ON LEAVING: What you've got to see is that it is George. There are no rules for George, George is George and they who have the gold rule. I only say that because our working relationship right up until, say Wembley, at times was not smooth, but at times was brilliant.

There were more better times than bad times, but George is a hands-on man and it became more evident that running the club was maybe getting taken away a little bit.

That relationship we had started to crack and I was mentally tired, and that was the end of it.

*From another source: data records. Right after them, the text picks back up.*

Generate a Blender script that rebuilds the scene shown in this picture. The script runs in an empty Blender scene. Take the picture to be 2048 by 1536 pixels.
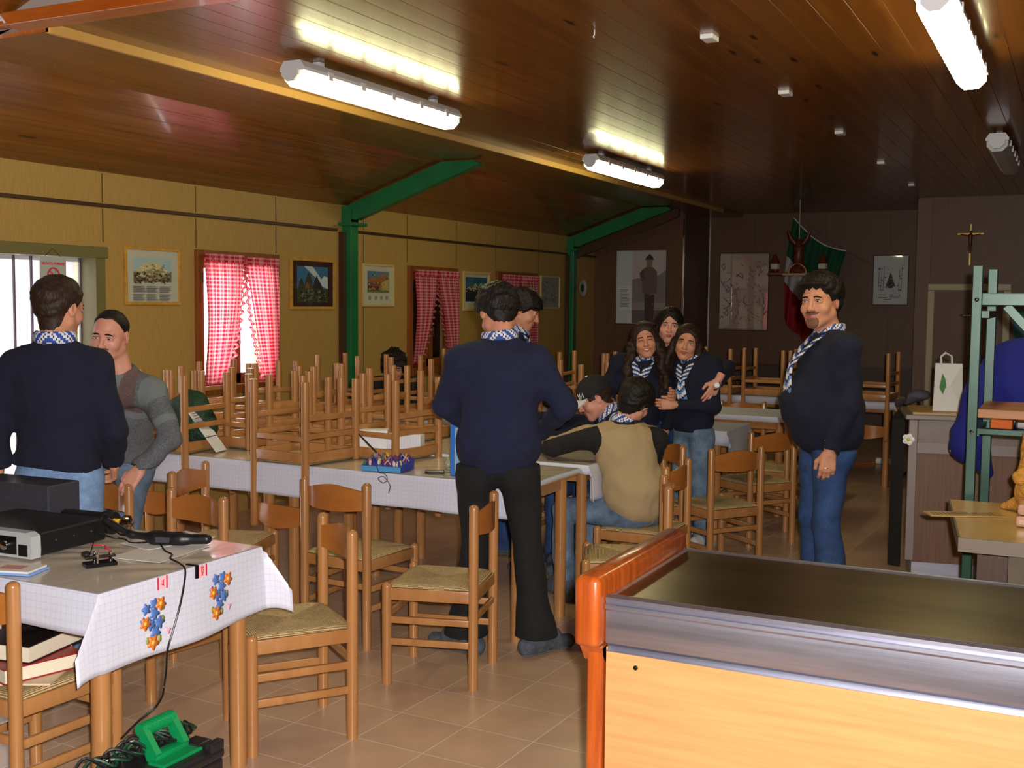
import bpy, bmesh, math, random
import numpy as np
from mathutils import Vector, Matrix, Euler
random.seed(7); np.random.seed(7)
S = bpy.context.scene
COL = S.collection
PI = math.pi

# ------------------------------------------------------------------ camera
cd = bpy.data.cameras.new('camera'); cam = bpy.data.objects.new('camera', cd); COL.objects.link(cam)
cd.sensor_fit = 'HORIZONTAL'; cd.sensor_width = 36.0; cd.lens = 2250.0 / 2048.0 * 36.0
cd.clip_start = 0.05; cd.clip_end = 200
RC = ((0.8930, 0.0413, -0.4481), (0.4499, -0.0606, 0.8910), (0.0097, -0.9973, -0.0727))
cam.matrix_world = Matrix(((RC[0][0], -RC[0][1], -RC[0][2], 0.0), (RC[1][0], -RC[1][1], -RC[1][2], 0.0),
                           (RC[2][0], -RC[2][1], -RC[2][2], 1.65), (0, 0, 0, 1)))
S.camera = cam

# ------------------------------------------------------------------ world, flash, exposure
W = bpy.data.worlds.new('overcast_sky'); S.world = W; W.use_nodes = True
bg = W.node_tree.nodes['Background']; bg.inputs[0].default_value = (0.93, 0.97, 1.0, 1); bg.inputs[1].default_value = 12.0
fl = bpy.data.lights.new('camera_flash', 'SPOT'); fl.energy = 820; fl.color = (1.0, 0.96, 0.92)
fl.shadow_soft_size = 0.02; fl.spot_size = 1.75; fl.spot_blend = 0.6
flo = bpy.data.objects.new('camera_flash', fl); COL.objects.link(flo)
flo.matrix_world = cam.matrix_world @ Matrix.Translation((0.05, 0.06, 0.02))
LAMP_EMIT = 19.0
S.view_settings.view_transform = 'Standard'; S.view_settings.look = 'None'
S.view_settings.exposure = 0.0; S.view_settings.gamma = 1.0; S.view_settings.use_curve_mapping = False
S.cycles.max_bounces = 6; S.cycles.diffuse_bounces = 3; S.cycles.glossy_bounces = 3; S.cycles.transmission_bounces = 6
S.cycles.sample_clamp_indirect = 4.0; S.cycles.use_denoising = True

# ------------------------------------------------------------------ materials
def lin(c):
    return tuple(((v / 255.0) / 12.92 if v / 255.0 <= 0.04045 else ((v / 255.0 + 0.055) / 1.055) ** 2.4) for v in c[:3]) + (1.0,)
MATS = {}
def mat(name, rgb, rough=0.6, metal=0.0, spec=0.5, coat=0.0, noise=None, bump=None, emit=None, alt=None, stretch=(1, 1, 1), sheen=0.0, trans=0.0, coat_rough=0.1):
    if name in MATS: return MATS[name]
    m = bpy.data.materials.new(name); m.use_nodes = True; MATS[name] = m
    nt = m.node_tree; b = nt.nodes['Principled BSDF']
    b.inputs['Base Color'].default_value = lin(rgb); b.inputs['Roughness'].default_value = rough
    b.inputs['Metallic'].default_value = metal; b.inputs['Specular IOR Level'].default_value = spec
    b.inputs['Coat Weight'].default_value = coat; b.inputs['Coat Roughness'].default_value = coat_rough
    if sheen: b.inputs['Sheen Weight'].default_value = sheen
    if trans: b.inputs['Transmission Weight'].default_value = trans
    m.diffuse_color = lin(rgb)
    co = None
    if noise or bump:
        tc = nt.nodes.new('ShaderNodeTexCoord'); mp = nt.nodes.new('ShaderNodeMapping')
        mp.inputs['Scale'].default_value = stretch
        nt.links.new(tc.outputs['Object'], mp.inputs[0]); co = mp.outputs[0]
    if noise:
        sc, amt = noise[:2]
        n = nt.nodes.new('ShaderNodeTexNoise'); n.inputs['Scale'].default_value = sc; n.inputs['Detail'].default_value = 5
        n.inputs['Roughness'].default_value = 0.65
        nt.links.new(co, n.inputs[0])
        r = nt.nodes.new('ShaderNodeValToRGB'); r.color_ramp.elements[0].position = 0.3; r.color_ramp.elements[1].position = 0.72
        if alt is None:
            lo = tuple(max(0, v * (1 - amt)) for v in rgb); hi = tuple(min(255, v * (1 + amt)) for v in rgb)
        else: lo, hi = rgb, alt
        r.color_ramp.elements[0].color = lin(lo); r.color_ramp.elements[1].color = lin(hi)
        nt.links.new(n.outputs[0], r.inputs[0]); nt.links.new(r.outputs[0], b.inputs['Base Color'])
    if bump:
        n2 = nt.nodes.new('ShaderNodeTexNoise'); n2.inputs['Scale'].default_value = bump[0]; n2.inputs['Detail'].default_value = 3
        nt.links.new(co, n2.inputs[0])
        bp = nt.nodes.new('ShaderNodeBump'); bp.inputs['Strength'].default_value = bump[1]; bp.inputs['Distance'].default_value = bump[2] if len(bump) > 2 else 0.01
        nt.links.new(n2.outputs[0], bp.inputs['Height']); nt.links.new(bp.outputs[0], b.inputs['Normal'])
    if emit:
        b.inputs['Emission Color'].default_value = lin(emit[0]); b.inputs['Emission Strength'].default_value = emit[1]
    return m
def nodes_of(m): return m.node_tree, m.node_tree.nodes['Principled BSDF']
def mathn(nt, op, a, b=None):
    n = nt.nodes.new('ShaderNodeMath'); n.operation = op
    for i, v in enumerate((a, b)):
        if v is None: continue
        if isinstance(v, (int, float)): n.inputs[i].default_value = v
        else: nt.links.new(v, n.inputs[i])
    return n.outputs[0]

WOOD = mat('varnished_beech', (162, 108, 60), 0.28, noise=(14, .1), alt=(184, 130, 78), stretch=(1, 1, .12), coat=0.35)
WOODB = mat('bent_plywood', (158, 92, 38), 0.25, noise=(10, .1), alt=(178, 110, 50), stretch=(.15, 1, 1), coat=0.4)
TOPW = mat('table_wood', (190, 130, 72), 0.35, noise=(8, .1), alt=(206, 148, 88), stretch=(.1, 1, 1))
RUSH = mat('woven_rush', (190, 160, 104), 0.75)
nt, b = nodes_of(RUSH)
tc = nt.nodes.new('ShaderNodeTexCoord'); sx = nt.nodes.new('ShaderNodeSeparateXYZ'); nt.links.new(tc.outputs['Object'], sx.inputs[0])
ax = mathn(nt, 'ABSOLUTE', sx.outputs[0]); ay = mathn(nt, 'ABSOLUTE', sx.outputs[1])
gt = mathn(nt, 'GREATER_THAN', ax, ay)
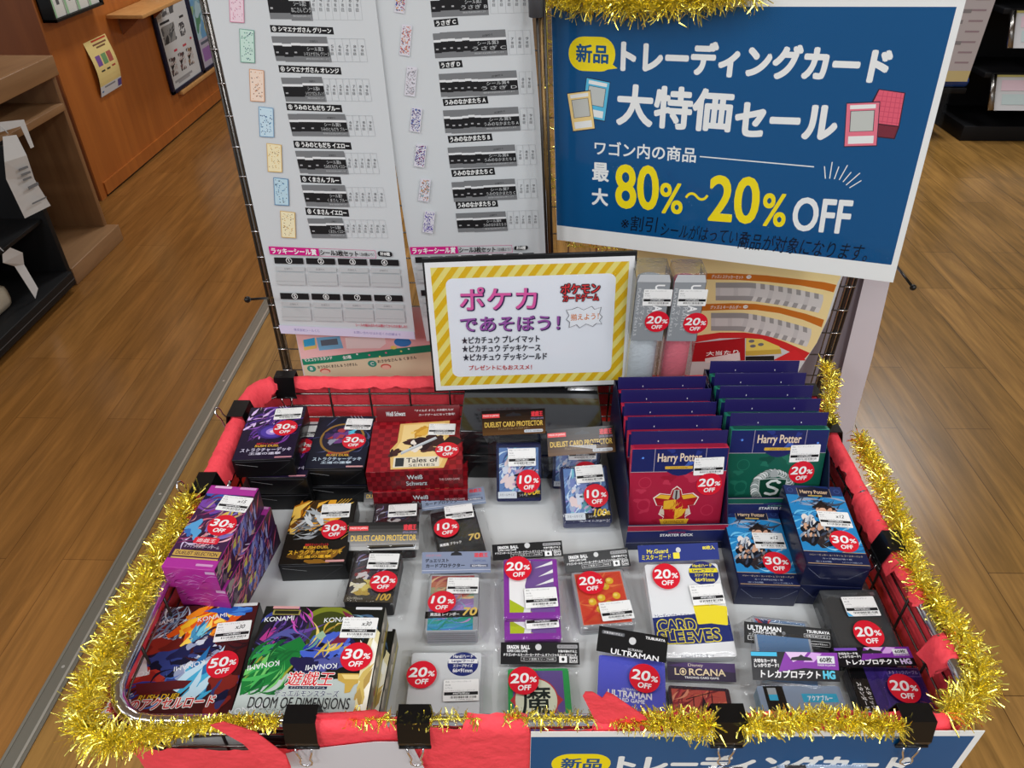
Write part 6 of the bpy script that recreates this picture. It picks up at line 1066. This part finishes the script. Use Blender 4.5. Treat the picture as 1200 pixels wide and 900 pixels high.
# yellow flyer curling off the wall
y0, z0 = 3.905, .44; root = wall_thing('flyer', 'curling yellow paper flyer taped to the orange wooden wall', 'flyer', y0, z0); g = Geo(); FY = P_((222, 200, 132))
W_, H_ = .235, .345; cu = lambda t: .016*math.sin(t*PI*1.6)+.003
def fq(a0, b0, a1, b1, m, dz=.0):
    st = max(1, int((b1-b0)*16)); 
    for i in range(st):
        t0, t1 = b0+(b1-b0)*i/st, b0+(b1-b0)*(i+1)/st; g.face([((a0+.02*math.sin(t0*3))*W_, t0*H_, cu(t0)+dz), ((a1+.02*math.sin(t0*3))*W_, t0*H_, cu(t0)+dz), ((a1+.02*math.sin(t1*3))*W_, t1*H_, cu(t1)+dz), ((a0+.02*math.sin(t1*3))*W_, t1*H_, cu(t1)+dz)], m)
fq(0, 0, 1, 1, FY); fq(0, 0, 1, .14, P_((210, 212, 214)), .0004); fq(0, .88, .3, 1, P_((40, 44, 70)), .0004); fq(.82, .02, 1, .12, P_((90, 80, 150)), .0006)
for a, b, c_ in ((.16, .40, (120, 84, 150)), (.42, .40, (110, 150, 100)), (.66, .40, (170, 90, 80))): fq(a, b, a+.2, b+.14, P_(c_), .0006)
for b, a, q, c_ in ((.84, .4, .5, (90, 80, 60)), (.78, .35, .6, (90, 80, 60)), (.71, .3, .65, (190, 70, 50)), (.66, .3, .6, (120, 80, 60)), (.62, .4, .4, (120, 90, 60)), (.32, .2, .16, (60, 60, 50)), (.32, .45, .16, (60, 60, 50)), (.33, .7, .16, (170, 70, 60)), (.1, .2, .5, (130, 134, 140)), (.05, .06, .08, (80, 120, 170))): fq(a, b, a+q, b+.022, P_(c_), .0007)
for i in range(5): fq(.72+.03*i, .87, .735+.03*i, .95-.01*i, P_((80, 90, 50)), .0007)
g.build('printed_paper', root)
# black holder with pamphlets
root = wall_thing('pamphlet_holder', 'black wall holder filled with white pamphlets at the top left', 'holder', 3.63, .842); g = Geo(); g.box(0, 0, 0, .47, .012, .06, BLACK); g.box(0, 0, 0, .012, .26, .06, BLACK); g.box(.458, 0, 0, .47, .26, .06, BLACK); g.box(0, 0, 0, .47, .26, .004, BLACK); g.build('tray', root)
for i in range(4):
    t = thing('pamphlet_stack', 'white pamphlets with a pale green edge, %s in the black wall holder' % ('first', 'second', 'third', 'last')[i], 'pamphlets', mat=root.matrix_world @ Matrix.Translation((.02+i*.109, .013, .006)), group='pamphlets in the wall holder'); g = Geo(); g.box(0, 0, 0, .1, .25, .045, P_((226, 228, 222)), .002); g.rect(0.001, .002, .02, .24, P_((150, 190, 150)), .0452); g.rect(.045, .05, .07, .12, P_((90, 90, 92)), .0452); g.rect(.04, .14, .08, .16, P_((170, 172, 172)), .0452); g.build('pamphlets', t)
# bracket shelf
root = wall_thing('wall_shelf', 'small light wooden bracket shelf on the orange wall', 'shelf', 4.2, .757); LW = wood('light_wood', (200, 150, 92), (186, 134, 78), .4, 'Y', .7); g = Geo(); g.box(0, 0, 0, .62, .018, .19, LW, .002); g.build('board', root)
for dx in (.12, .5):
    g = Geo(); g.mesh([(dx, 0, 0), (dx, -.10, 0), (dx, 0, .14), (dx+.016, 0, 0), (dx+.016, -.10, 0), (dx+.016, 0, .14)], [(0, 1, 2), (5, 4, 3), (0, 3, 4, 1), (1, 4, 5, 2), (2, 5, 3, 0)], OD); g.build('bracket', root)
# framed notice boards and ledge
def board(lab, y0_, y1_, design):
    root = wall_thing('notice_board', lab, 'notice board', y0_, .236); w2 = y1_-y0_; g = Geo(); h = .62
    for a in ((0, 0, 0, .03, h, .018), (w2-.02, 0, 0, w2, h, .018), (0, 0, 0, w2, .02, .018), (0, h-.02, 0, w2, h, .018)): g.box(*a, M((24, 28, 52), .35), .002)
    g.build('frame', root); g = Geo(); g.rect(.03, .02, w2-.02, h-.02, P_((206, 208, 208)), .008); design(g, .03, .02, w2-.05, h-.04); g.build('notice_sheet', root)
def d_n1(g, x, y, w, h):
    zt = .008
    def art2(a, b, c_, d, cols, s_): art(g, (x+a*w, y+b*h, x+c_*w, y+d*h), [('blob', .5, .5, .6, .6, 40, .14, 30, cols)], s_, zt, P_)
    art2(.05, .68, .62, .99, [(130, 130, 126), (90, 90, 92), (170, 168, 164), (110, 100, 96)], 1); art2(.08, .43, .5, .6, [(90, 92, 94), (60, 60, 62), (140, 140, 138)], 2); art2(.62, .43, .8, .56, [(100, 100, 102), (70, 70, 74)], 3)
    for a, c_ in ((.08, (90, 70, 70)), (.38, (110, 80, 80)), (.66, (150, 120, 90))): art2(a, .12, a+.2, .3, [c_, (40, 40, 42), (190, 180, 176)], 5)
    for a, b, q, c_ in ((.08, .62, .3, (50, 50, 52)), (.7, .6, .14, (60, 60, 62)), (.3, .33, .1, (200, 60, 80)), (.6, .33, .12, (190, 80, 90)), (.88, .36, .06, (200, 70, 80)), (.72, .9, .12, (50, 50, 52)), (.72, .84, .14, (80, 80, 84)), (.1, .05, .6, (150, 150, 152)), (.2, .03, .4, (160, 160, 162))): g.rect(x+a*w, y+b*h, x+(a+q)*w, y+(b+.022)*h, P_(c_), zt)
def d_n2(g, x, y, w, h): g.rect(x, y, x+w, y+h, P_((130, 170, 190)), .008); art(g, (x, y+.3*h, x+w, y+h), [('blob', .5, .5, .6, .6, 50, .14, 40, [(110, 160, 200), (150, 180, 130), (200, 190, 120), (90, 140, 110), (170, 200, 210)])], 4, .008, P_); g.rect(x, y, x+w, y+.3*h, P_((176, 170, 186)), .008); g.rect(x+.1*w, y+.06*h, x+.5*w, y+.2*h, P_((150, 110, 170)), .008); g.rect(x+.1*w, y+.24*h, x+.7*w, y+.27*h, P_((90, 96, 110)), .008)
board('dark framed notice board with grey photographs on the orange wall', 4.70, 5.225, d_n1); board('dark framed blue and green notice board half hidden by the wire stand', 5.225, 5.75, d_n2)
root = wall_thing('ledge', 'narrow wooden ledge under the framed notice boards', 'ledge', 4.80, .212); g = Geo(); g.box(0, 0, 0, .95, .022, .03, LW, .002); g.build('strip', root)
# wooden shelf unit at the left edge
OK1 = wood('oak_unit', (142, 104, 68), (124, 88, 56), .45, 'Z', .8); OK2 = wood('oak_unit_flat', (156, 118, 80), (138, 102, 68), .45, 'Y', .8)
root = thing('wooden_shelf_unit', 'open light oak shelf unit against the orange counter at the left edge', 'shelf', (-2.13, 3.12, 0)); 
g = Geo(); g.box(-.35, .02, .0, .19, .045, .80, OK1, .002); g.build('end_panel', root)
g = Geo(); g.box(-.35, -.395, .0, .245, .045, .075, OK2, .003); g.build('plinth', root)
g = Geo(); g.box(-.35, -.395, .735, .21, .045, .81, OK2, .003); g.build('top_board', root)
g = Geo(); g.box(-.35, -.395, .60, .20, .02, .628, OK2, .002); g.build('shelf_board', root)
g = Geo(); g.box(-.37, -.395, .0, -.35, .045, .80, OK1, .001); g.build('back_panel', root)
t = thing('counter_gadget', 'small black gadget lying on top of the oak shelf unit', 'gadget', (-2.11, 2.86, .812)); g = Geo(); g.box(-.05, -.05, 0, .09, .05, .04, BLACK, .008); g.box(.0, -.03, .04, .06, .03, .052, M((34, 34, 36), .4), .004); g.build('casing', t)
# black rack in front of it
root = thing('black_rack', 'black open rack with hanging paper tags at the left edge', 'rack', (-1.9, 2.4, 0)); KK = M((26, 26, 27), .5)
g = Geo(); g.box(-.5, .285, .04, .02, .31, .60, KK, .002); g.build('end_panel', root)
g = Geo(); g.box(-.5, -.95, .03, .04, .285, .085, KK, .003); g.box(.0385, -.95, .052, .0402, .285, .055, M((90, 90, 92), .4)); g.build('bottom_shelf', root)
g = Geo(); g.box(-.5, -.95, .30, .0, .285, .315, KK, .002); g.build('middle_shelf', root)
g = Geo(); g.box(-.52, -.95, .03, -.5, .31, .95, KK); g.build('back_panel', root)
g = Geo(); g.tube([(-.02, -.95, .62), (-.02, .30, .62)], .006, KK, 8); g.build('front_rail', root)
def tagpaper(lab, q, x, lines, seed, loc):
    root = thing('paper_tag', lab, 'tag', onx(*loc, x)); b = root.location; g = Geo(); pts = [onx(*p, x)-b for p in q]; n_ = len(pts)//2
    L, R_ = pts[:n_], pts[n_:][::-1]; m = M((216, 218, 218), .5)
    for i in range(n_-1):
        d0 = .010*math.sin(i*1.7+seed); d1 = .010*math.sin((i+1)*1.7+seed); g.face([(d0, L[i].y, L[i].z), (d0+.004, R_[i].y, R_[i].z), (d1+.004, R_[i+1].y, R_[i+1].z), (d1, L[i+1].y, L[i+1].z)], m)
    for p0, p1, h in lines:
        a, c_ = onx(*p0, x)-b, onx(*p1, x)-b; g.face([(.014, a.y, a.z), (.014, c_.y, c_.z), (.014, c_.y, c_.z-h), (.014, a.y, a.z-h)], P_((120, 124, 128)))
    g.build('paper', root); g = Geo(); g.tube([(0, pts[0].y*.5+pts[-1].y*.5, pts[0].z), (-.03, pts[0].y*.5+pts[-1].y*.5, pts[0].z+.05)], .002, M((200, 200, 200), .4), 6); g.build('hanging_strip', root)
tagpaper('long white paper tag with printed lines hanging on the black rack', [(3, 160), (2, 190), (8, 210), (32, 256), (61, 241), (40, 210), (27, 182), (18, 158)], -1.86, [((17, 198), (28, 194), .008), ((20, 204), (31, 200), .008), ((22, 210), (32, 206), .008), ((28, 219), (40, 213), .012), ((33, 238), (50, 230), .006)], 0, (12, 160))
tagpaper('crumpled white paper tag drooping low on the black rack', [(0, 298), (2, 308), (20, 312), (42, 350), (44, 338), (30, 310), (24, 296), (8, 290)], -1.88, [], 1, (10, 296))
t = thing('paper_tag', 'bent white card tag at the top of the black rack rail', 'tag', onx(20, 145, -1.9)); g = Geo(); b = t.location
q = [onx(*p, -1.9)-b for p in ((0, 143), (28, 140), (40, 172), (36, 174), (24, 148), (0, 155))]; g.face([tuple(v) for v in q], M((214, 216, 216), .5)); g.build('card', t)
t = thing('folded_bag', 'cream folded bag lying on the bottom shelf of the black rack', 'bag', (-1.98, 2.30, .0855)); g = Geo(); g.box(-.12, -.1, 0, .04, .12, .09, M((190, 180, 160), .7), .03); g.build('bag_body', t)
# black gondolas at the back right
KG = M((20, 20, 22), .5)
root = thing('black_gondola', 'black shop gondola with sloping price rails at the top right', 'gondola', (3.3, 5.0, 0))
g = Geo(); g.box(-.62, .1, 0, 1.4, .6, 1.5, KG, .004); g.build('back_panel', root); g = Geo(); g.box(-.60, -.35, .0, 1.4, .1, .09, KG, .004); g.build('base', root)
for i, (z, y) in enumerate(((.36, -.30), (.70, -.26), (1.02, -.22))):
    g = Geo(); g.box(-.56, y, z, 1.4, .1, z+.03, KG, .003); sh = g.build('shelf', root)
    g = Geo(); g.mesh([(-.5, y-.005, z+.02), (1.4, y-.005, z+.02), (1.4, y-.10, z-.16), (-.5, y-.10, z-.16)], [(0, 3, 2, 1)], P_((206, 206, 208))); g.frame((-.5, y-.006, z+.02), (1, 0, 0), Vector((0, -.095, -.18)).normalized(), None)
    for j in range(9): g.rect(.04+j*.2, .03, .2+j*.2, .09, P_((222, 196, 206)), -.0008); g.rect(.05+j*.2, .11, .19+j*.2, .17, P_((190, 206, 206)), -.0008); g.rect(.06+j*.2, .05, .13+j*.2, .06, P_((70, 60, 70)), -.0008)
    g.rect(0, 0, 1.9, .012, P_((190, 180, 110)), -.001); g.frame(); g.tube([(-.51, y-.004, z+.02), (-.51, y-.10, z-.16)], .018, WIRE, 8); g.build('price_rail', sh)
root = thing('black_gondola', 'black shop fixture seen past the right edge of the blue sign', 'gondola', (2.1, 4.84, 0)); g = Geo(); g.box(-.5, 0, .05, .54, .5, 1.5, KG, .004); g.build('cabinet', root); g = Geo(); g.box(-.5, -.18, .28, .54, 0, .31, KG, .003); g.build('shelf', root)
for dx in (-.45, .5): g = Geo(); g.tube([(dx, .05, 0), (dx, .05, .06)], .03, KG, 10); g.build('foot', root)
t = thing('blue_packet', 'crumpled blue plastic packet on the low black shelf past the sign', 'packet', (2.50, 4.74, .311)); g = Geo(); g.box(-.15, -.07, 0, .15, .07, .06, M((40, 70, 140), .2, 0, .5), .025); g.box(-.1, -.075, .03, .02, -.05, .1, M((70, 110, 190), .2, 0, .5), .012); g.build('packet_body', t)
t = thing('list_poster', 'pale list poster hanging on the black fixture beyond the blue sign', 'poster', (2.40, 4.60, .365)); g = Geo(); g.frame((0, 0, 0), (1, 0, 0), (0, 0, 1)); slab(g, [(-.16, 0), (.19, 0), (.19, .62), (-.16, .62)], 0, .002, P_((206, 200, 204))); g.k = 900; g.rect(-.16, 0, .19, .06, P_((222, 206, 150)))
for i in range(9): g.rect(-.12, .09+i*.055, .02+.03*(i % 3), .11+i*.055, P_((150, 146, 150))); g.rect(.08, .10+i*.055, .16, .11+i*.055, P_((170, 150, 160)))
g.frame(); g.build('printed_sheet', t)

But when I left I shook his hand, sent a letter explaining, and we went our own way. But unfortunately for me it hasn't because for the last nine months since I left the club all that's ever happened is getting thrown back in my face.

ON LOSING THE PLAY-OFFS FINAL: Unfortunately, the moment the whistle went I knew personally everything was caving in compared to what we set out with the season before. I knew that certain players would be leaving the club, whom I had great respect for.

Gary Bennett sat in the dressing when everyone had gone and we discussed a lot of things, how important football was to me.

I don't think George really understood, it was the end game. I met George in the tunnel and he said "We've had a magnificent year, we're moving to a new stadium, we've been to Wembley, don't be down".

But I was down because I knew how important it was to be part of Darlington FC and it was my job to get them promoted.

George didn't feel the same as me on the night, he went in to speak to players, I couldn't go in; the players were disappointed because everything was over, but after a defeat like that you can't just go on.